Administrators presented two district-supported dual-enrollment models: NEON's blended college-course-in-high-school model and Delaware County Community College's structured pathways; board and presenters discussed access, costs, class-size thresholds, IEP supports and next steps to gauge student interest for 2026'27 planning.

Upper Darby School District staff presented two district-supported dual-enrollment options designed to expand college-credit opportunities for high-school students while reducing family cost barriers.

James Finch framed the discussion around three factors that will determine cost and scale: student participation, course mix, and delivery model. Finch emphasized the district will not finalize costs until student interest is measured during the course-selection cycle; any implementation planning will be data-driven for the 2026'27 school year.

NEON (National Education Opportunity Network) presented a blended model in which university courses (from partner four-year institutions) are embedded in high-school classrooms. Steve Sandak, NEON's chief growth and data officer, described a co-teaching arrangement: a local high-school teacher facilitates class sessions, students watch recorded college lectures, and a university teaching fellow joins via Zoom for weekly synchronous small-group work. NEON reported an 80% pass rate among participating students and said districts typically pay the per-student course fee from local or Title funds rather than passing costs to families.

Delaware County Community College (DCCC) outlined three models: open dual enrollment (students enroll independently), college-in-high-school (local faculty hired as adjuncts), and structured pathways (cohorts aligned to certificates or associate degrees). Isabel Wadlow, DCCC admissions manager, said structured pathways can deliver between 24 and up to 62—64 college credits (some students may complete an associate degree by high school graduation) and that some pathway seats are grant-funded; she cited a discounted tuition rate for Upper Darby open-dual-enrollment students.
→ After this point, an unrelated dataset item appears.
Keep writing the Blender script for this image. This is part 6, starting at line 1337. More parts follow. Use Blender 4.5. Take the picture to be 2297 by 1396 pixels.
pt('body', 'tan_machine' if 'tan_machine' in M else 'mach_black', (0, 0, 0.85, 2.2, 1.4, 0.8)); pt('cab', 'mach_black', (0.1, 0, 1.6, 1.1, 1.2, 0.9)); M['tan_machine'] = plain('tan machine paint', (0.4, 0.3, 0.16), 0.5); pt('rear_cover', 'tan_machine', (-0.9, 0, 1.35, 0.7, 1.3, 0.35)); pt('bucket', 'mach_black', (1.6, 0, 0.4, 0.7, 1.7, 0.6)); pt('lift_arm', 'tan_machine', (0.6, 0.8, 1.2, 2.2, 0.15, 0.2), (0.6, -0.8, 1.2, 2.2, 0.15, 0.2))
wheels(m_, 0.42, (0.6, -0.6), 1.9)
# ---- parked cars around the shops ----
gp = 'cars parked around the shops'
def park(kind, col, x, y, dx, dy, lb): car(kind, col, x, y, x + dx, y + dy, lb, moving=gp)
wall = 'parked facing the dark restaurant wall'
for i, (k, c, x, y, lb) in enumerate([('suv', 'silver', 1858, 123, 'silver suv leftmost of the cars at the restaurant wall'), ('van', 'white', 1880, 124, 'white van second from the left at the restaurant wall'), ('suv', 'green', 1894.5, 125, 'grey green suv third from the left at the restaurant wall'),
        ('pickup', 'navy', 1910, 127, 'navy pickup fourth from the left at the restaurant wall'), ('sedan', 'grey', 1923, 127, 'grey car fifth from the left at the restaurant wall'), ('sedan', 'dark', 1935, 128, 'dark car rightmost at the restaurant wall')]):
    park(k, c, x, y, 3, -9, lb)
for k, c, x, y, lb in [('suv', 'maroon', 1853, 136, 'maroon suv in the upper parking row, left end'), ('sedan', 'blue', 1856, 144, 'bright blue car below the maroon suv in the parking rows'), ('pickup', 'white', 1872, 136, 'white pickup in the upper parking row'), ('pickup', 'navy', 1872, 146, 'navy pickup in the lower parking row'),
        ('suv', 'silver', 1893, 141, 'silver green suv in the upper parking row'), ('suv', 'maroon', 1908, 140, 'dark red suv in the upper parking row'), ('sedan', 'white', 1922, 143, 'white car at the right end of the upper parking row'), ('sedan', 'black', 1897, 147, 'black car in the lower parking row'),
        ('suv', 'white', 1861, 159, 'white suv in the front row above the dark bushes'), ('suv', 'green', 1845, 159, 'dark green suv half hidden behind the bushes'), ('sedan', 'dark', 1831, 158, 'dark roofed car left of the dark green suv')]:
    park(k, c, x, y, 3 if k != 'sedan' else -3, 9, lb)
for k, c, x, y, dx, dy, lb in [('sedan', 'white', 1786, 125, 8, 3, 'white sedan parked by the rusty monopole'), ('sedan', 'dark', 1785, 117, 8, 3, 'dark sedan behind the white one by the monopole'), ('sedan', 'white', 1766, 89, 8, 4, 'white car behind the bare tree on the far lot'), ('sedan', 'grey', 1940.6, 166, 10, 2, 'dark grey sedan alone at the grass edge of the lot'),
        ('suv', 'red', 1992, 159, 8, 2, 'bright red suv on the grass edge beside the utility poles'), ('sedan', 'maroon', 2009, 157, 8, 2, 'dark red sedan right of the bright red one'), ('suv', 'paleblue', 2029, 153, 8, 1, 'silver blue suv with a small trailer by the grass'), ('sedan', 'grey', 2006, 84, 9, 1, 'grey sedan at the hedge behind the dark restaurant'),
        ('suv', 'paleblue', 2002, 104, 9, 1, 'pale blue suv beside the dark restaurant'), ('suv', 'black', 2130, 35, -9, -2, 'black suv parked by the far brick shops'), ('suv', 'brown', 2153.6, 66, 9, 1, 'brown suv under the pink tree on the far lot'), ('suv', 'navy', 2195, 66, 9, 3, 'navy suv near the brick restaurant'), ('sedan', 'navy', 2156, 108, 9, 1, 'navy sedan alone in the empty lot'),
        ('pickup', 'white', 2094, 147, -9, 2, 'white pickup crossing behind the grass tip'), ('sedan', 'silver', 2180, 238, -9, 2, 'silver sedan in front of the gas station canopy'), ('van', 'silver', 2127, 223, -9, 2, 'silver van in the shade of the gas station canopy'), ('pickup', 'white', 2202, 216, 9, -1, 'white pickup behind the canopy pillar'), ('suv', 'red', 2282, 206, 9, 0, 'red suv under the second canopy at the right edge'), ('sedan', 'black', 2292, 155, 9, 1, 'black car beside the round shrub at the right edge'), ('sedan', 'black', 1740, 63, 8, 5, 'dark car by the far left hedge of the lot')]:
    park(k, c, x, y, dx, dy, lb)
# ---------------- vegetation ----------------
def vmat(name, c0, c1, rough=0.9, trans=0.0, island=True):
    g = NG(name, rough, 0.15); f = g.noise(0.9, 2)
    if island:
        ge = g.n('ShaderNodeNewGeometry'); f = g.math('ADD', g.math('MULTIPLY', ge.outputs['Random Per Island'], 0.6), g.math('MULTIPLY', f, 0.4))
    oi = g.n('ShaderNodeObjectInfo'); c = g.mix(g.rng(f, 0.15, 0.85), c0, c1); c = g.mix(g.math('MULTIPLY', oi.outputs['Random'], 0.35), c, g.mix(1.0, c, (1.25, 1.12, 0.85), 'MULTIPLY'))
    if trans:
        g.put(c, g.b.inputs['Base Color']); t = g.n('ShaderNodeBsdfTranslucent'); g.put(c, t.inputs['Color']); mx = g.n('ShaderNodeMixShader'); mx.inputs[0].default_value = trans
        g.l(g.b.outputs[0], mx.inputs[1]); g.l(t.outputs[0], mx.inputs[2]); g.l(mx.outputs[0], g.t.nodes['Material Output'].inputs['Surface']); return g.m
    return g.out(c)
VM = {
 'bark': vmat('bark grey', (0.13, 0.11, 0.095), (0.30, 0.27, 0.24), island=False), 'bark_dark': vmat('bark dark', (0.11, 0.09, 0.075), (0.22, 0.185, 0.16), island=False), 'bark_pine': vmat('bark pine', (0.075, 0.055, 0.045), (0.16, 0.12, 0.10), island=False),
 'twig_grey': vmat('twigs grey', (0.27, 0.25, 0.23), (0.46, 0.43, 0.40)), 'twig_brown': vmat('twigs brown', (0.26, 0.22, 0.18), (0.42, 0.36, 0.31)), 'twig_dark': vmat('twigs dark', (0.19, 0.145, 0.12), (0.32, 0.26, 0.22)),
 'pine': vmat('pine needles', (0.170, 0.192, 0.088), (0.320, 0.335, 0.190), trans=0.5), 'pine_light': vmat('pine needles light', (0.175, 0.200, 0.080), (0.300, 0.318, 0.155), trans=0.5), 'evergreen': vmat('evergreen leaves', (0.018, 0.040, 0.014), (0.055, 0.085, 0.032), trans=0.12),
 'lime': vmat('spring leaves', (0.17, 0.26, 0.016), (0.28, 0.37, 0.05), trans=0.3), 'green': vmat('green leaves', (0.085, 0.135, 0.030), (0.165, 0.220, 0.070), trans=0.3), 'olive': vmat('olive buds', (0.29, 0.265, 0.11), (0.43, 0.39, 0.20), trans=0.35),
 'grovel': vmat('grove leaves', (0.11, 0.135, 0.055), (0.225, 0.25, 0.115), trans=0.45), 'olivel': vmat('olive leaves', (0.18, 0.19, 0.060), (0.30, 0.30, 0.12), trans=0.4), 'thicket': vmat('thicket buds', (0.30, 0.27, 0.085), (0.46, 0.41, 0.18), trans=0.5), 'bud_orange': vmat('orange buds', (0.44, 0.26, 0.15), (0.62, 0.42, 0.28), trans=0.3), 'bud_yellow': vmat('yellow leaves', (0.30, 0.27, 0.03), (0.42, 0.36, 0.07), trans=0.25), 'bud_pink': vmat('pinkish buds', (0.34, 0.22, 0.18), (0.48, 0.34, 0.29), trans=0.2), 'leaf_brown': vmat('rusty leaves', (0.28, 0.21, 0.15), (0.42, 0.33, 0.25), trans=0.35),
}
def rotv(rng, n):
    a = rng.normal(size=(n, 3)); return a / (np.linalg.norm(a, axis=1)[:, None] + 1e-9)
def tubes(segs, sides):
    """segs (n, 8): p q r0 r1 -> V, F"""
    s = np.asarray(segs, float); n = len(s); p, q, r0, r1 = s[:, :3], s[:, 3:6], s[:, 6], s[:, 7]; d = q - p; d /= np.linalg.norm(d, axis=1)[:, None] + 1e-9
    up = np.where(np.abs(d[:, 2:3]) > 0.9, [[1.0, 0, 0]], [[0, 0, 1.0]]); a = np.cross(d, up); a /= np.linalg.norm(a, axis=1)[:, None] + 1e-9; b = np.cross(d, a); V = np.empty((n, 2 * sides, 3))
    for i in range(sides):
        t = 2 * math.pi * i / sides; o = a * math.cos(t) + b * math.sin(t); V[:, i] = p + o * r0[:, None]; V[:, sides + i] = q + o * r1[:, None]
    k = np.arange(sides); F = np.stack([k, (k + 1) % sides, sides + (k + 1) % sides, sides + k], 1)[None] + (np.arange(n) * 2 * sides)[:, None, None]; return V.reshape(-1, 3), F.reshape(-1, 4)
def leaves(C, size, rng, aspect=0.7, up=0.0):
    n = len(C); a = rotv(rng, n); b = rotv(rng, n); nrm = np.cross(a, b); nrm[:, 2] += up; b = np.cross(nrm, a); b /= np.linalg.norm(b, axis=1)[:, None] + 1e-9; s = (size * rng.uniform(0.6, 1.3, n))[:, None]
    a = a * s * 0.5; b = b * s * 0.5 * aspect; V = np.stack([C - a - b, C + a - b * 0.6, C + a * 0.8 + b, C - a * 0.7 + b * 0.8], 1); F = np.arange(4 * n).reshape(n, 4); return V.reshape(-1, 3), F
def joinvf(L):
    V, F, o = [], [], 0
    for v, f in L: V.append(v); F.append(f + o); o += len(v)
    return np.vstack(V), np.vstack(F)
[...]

Board members asked about modality and supports for students with IEPs; presenters said DCCC offers disability services and NEON partners with local counselors and teachers to enable accommodations. The board also discussed class-size constraints: NEON's maximum is about 30 students and the district typically does not run classes below roughly 25, so planners will match offerings to enrollment thresholds or partner with neighboring districts to meet cohort minimums.

Finch said next steps are collaborative planning with NEON and DCCC, professional development for guidance staff (led by Finch), parent information nights, and gauging student demand during course selection to develop precise cost estimates and an implementation plan for 2026'27.